Em relação à Régis Bittencourt, André parabeniza a duplicação, porém critica as serras do 90 e a do Azeite pelo risco que elas oferecem aos usuários. “Na Serra do Azeite há um movimento muito intenso de guincheiros, e eles derramam muito óleo na pista. Uma vez meu pai deslizou e acabou sofrendo um acidente. Por sorte, nada de grave aconteceu com ele, porém teve um prejuízo de R$ 30 mil reais para consertar o caminhão.”
A concessão parece ser a solução mais eficaz para resolver os problemas da Régis Bittencourt e afastar de vez o fantasma de “rodovia da morte”. De acordo com a Superintendência de Exploração da Infra-Estrutura da ANTT, o valor dos investimentos necessários para os 25 anos de concessão é de quase dois bilhões de reais. Nos primeiros seis meses de concessão, antes da cobrança de pedágio, estão previstos trabalhos que compreendem os serviços de melhorias diversas como sinalização, pavimento, conserva, edificação e outros. A partir daí até o 5º ano entram os serviços de Recuperação Estrutural e as obras de ampliação da capacidade, como a construção de uma nova pista na Serra do Cafezal e as faixas adicionais de tráfego na Serra do Azeite. Além de outros serviços de manutenção e conservação.
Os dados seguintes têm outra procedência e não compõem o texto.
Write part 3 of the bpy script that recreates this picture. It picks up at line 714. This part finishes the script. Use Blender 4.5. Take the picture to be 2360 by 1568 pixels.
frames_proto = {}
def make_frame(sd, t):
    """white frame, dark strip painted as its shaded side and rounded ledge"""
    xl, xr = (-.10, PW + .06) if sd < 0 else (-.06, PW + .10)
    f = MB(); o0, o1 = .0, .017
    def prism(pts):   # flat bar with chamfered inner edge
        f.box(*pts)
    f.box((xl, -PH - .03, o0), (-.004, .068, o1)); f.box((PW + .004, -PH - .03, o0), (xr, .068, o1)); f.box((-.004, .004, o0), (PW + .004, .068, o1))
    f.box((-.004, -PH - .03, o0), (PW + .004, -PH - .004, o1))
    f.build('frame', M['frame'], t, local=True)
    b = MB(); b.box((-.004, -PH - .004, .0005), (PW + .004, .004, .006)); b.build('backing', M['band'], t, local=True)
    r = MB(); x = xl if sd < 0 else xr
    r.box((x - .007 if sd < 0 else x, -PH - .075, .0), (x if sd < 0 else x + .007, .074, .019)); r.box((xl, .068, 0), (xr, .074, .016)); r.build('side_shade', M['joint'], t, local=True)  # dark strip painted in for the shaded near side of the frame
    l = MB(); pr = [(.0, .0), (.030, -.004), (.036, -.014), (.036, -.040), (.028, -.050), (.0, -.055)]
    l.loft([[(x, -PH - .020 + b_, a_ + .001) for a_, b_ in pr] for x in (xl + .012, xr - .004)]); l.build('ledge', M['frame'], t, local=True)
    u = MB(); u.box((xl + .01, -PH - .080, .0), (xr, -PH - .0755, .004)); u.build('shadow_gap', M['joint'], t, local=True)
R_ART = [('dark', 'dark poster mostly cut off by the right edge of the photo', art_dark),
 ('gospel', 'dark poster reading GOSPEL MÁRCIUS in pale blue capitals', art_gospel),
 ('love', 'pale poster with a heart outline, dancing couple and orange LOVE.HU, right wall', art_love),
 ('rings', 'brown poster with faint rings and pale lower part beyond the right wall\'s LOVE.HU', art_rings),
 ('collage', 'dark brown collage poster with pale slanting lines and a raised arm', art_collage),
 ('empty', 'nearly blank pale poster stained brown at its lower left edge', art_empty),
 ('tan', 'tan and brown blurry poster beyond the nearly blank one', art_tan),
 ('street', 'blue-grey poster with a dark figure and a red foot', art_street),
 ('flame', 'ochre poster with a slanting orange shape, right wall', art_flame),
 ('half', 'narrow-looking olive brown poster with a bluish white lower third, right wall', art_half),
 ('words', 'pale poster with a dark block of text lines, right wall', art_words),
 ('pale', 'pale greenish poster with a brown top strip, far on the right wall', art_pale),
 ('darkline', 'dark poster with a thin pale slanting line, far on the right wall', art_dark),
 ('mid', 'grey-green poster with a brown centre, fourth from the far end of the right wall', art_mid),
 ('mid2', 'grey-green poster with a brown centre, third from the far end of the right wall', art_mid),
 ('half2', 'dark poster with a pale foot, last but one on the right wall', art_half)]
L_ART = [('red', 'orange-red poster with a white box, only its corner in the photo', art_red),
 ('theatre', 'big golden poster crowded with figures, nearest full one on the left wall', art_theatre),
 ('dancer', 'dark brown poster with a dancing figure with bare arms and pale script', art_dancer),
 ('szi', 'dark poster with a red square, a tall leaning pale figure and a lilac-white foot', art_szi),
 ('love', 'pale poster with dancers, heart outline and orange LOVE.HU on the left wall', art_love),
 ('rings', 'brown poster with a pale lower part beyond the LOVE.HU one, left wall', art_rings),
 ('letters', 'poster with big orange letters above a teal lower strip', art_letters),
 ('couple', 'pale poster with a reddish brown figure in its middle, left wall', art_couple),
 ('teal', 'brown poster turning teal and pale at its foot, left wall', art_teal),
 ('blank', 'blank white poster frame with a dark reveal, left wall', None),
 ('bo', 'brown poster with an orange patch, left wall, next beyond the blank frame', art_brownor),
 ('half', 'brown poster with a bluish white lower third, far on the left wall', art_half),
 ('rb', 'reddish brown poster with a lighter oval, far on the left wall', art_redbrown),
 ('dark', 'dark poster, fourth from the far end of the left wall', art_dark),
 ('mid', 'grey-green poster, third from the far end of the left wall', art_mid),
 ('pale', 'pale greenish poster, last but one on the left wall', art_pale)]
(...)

Porém, de acordo com o Ministério dos Transportes, os motoristas terão que ter um pouco mais de paciência, já que o processo da 2ª Etapa das Concessões das Rodovias Federais, dos sete lotes, incluindo a BR-116 no trecho de São Paulo – Curitiba está parado em Brasília por conta de alterações solicitadas pelo Presidente da República. A estimativa é que ainda no primeiro semestre deste ano a conclusão seja reapresentada. Em caso de aprovação, será necessário a publicação dos editais para dar início ao processo de licitação. Em resumo, é bom não se iludir que este ano aconteça alguma melhora efetiva na estrada.